Of course, one cannot rule out imperatives for government to constantly scour the polity in order to combat enemies who might be plotting subversion either against it or the nation. 

There could also be need to moderate incendiary rhetoric and activities of rabble-rousing or overzealous ethnic champions, who rightly or wrongly may feel obliged to defend perceived threatened primordial interests of their peoples; where the exercise of their rights oversteps the precincts of the constitutionally guaranteed freedom. 

Unfortunately, our persistent failure to forge a truly united and equitable nation with common destiny caused by unhealthy competition for power and inequitable distribution of resources and other malfeasance have aggravated our fault lines and bred legions of such demagogues, such that today Nigeria is tensed and looks primed for an implosion!

That’s why despite, more than a century of amalgamation, almost 60 years of being officially a nation and fighting a 30-month fratricidal war to keep the country together, the various sections of the country are on the edge of belligerence either wanting out or warming up to confront real or rumoured threats of subjugation. The tensed situation has heightened fears of instability and the country’s likely hastened descent into anarchy.
Perhaps the widespread apprehension may be found to have no basis in the end.

However, what cannot be disputed is the fact that many Nigerians feel endangered under a worsening security siege the nature of which defies apt solution.
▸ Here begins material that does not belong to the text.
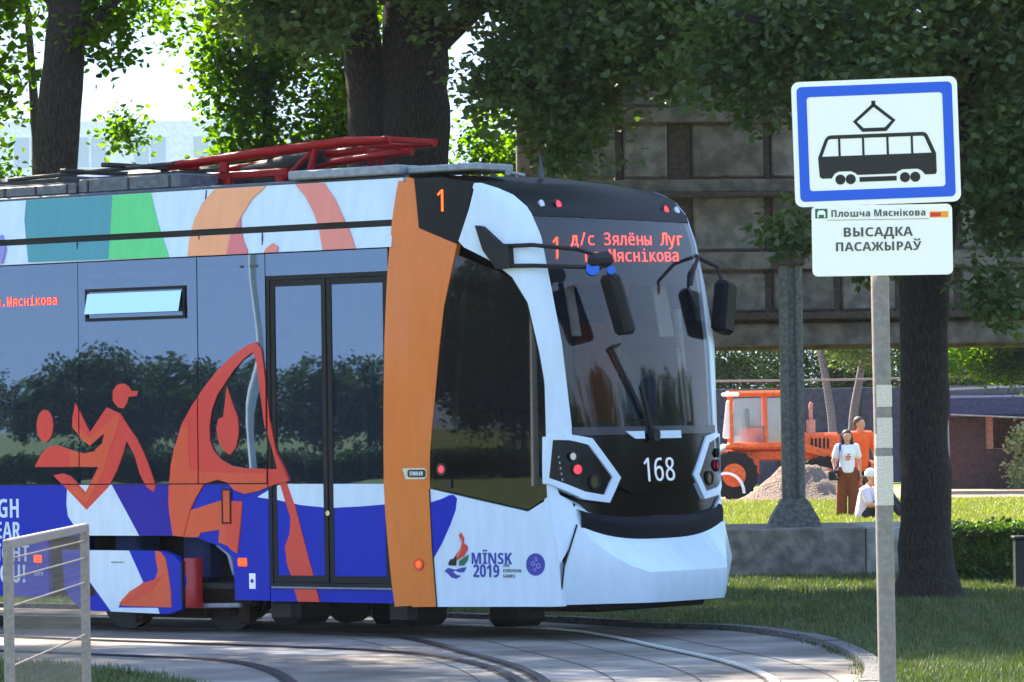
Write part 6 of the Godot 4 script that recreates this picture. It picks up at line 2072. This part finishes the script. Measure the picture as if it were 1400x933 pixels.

But recriminations or seeking to sweep hard facts under the carpet instead of frontally and forthrigthly confronting them as being done now won’t help.

Although there have been peculiar local circumstances, the Nigerian situation, anyone who follows the news could tell, is an unfolding episode or spin-off of a complex theatre of armed conflicts engulfing states in the Sahel, which, pundits say, are bound to affect the West African sub-region, particularly the coastal communities. Local and international intelligence and security networks and analysts have hinted that the breakdown of law and order and consequence harsh life in the region have forced movement of people including armed fighters southwards.

Many of those who share kinship affinity with an ethnic group in the country are said to have been recruited into the Boko Haram insurgency and local crime rings to raise illegitimate money to fund the insurgency. It is believed that it is this ilk that have found their way into the country and under apparent unofficial cover are aggravating existing internal security problems including communal clashes between their kinsmen and agrarian communities. They have also been linked to politically sponsored violence and killings.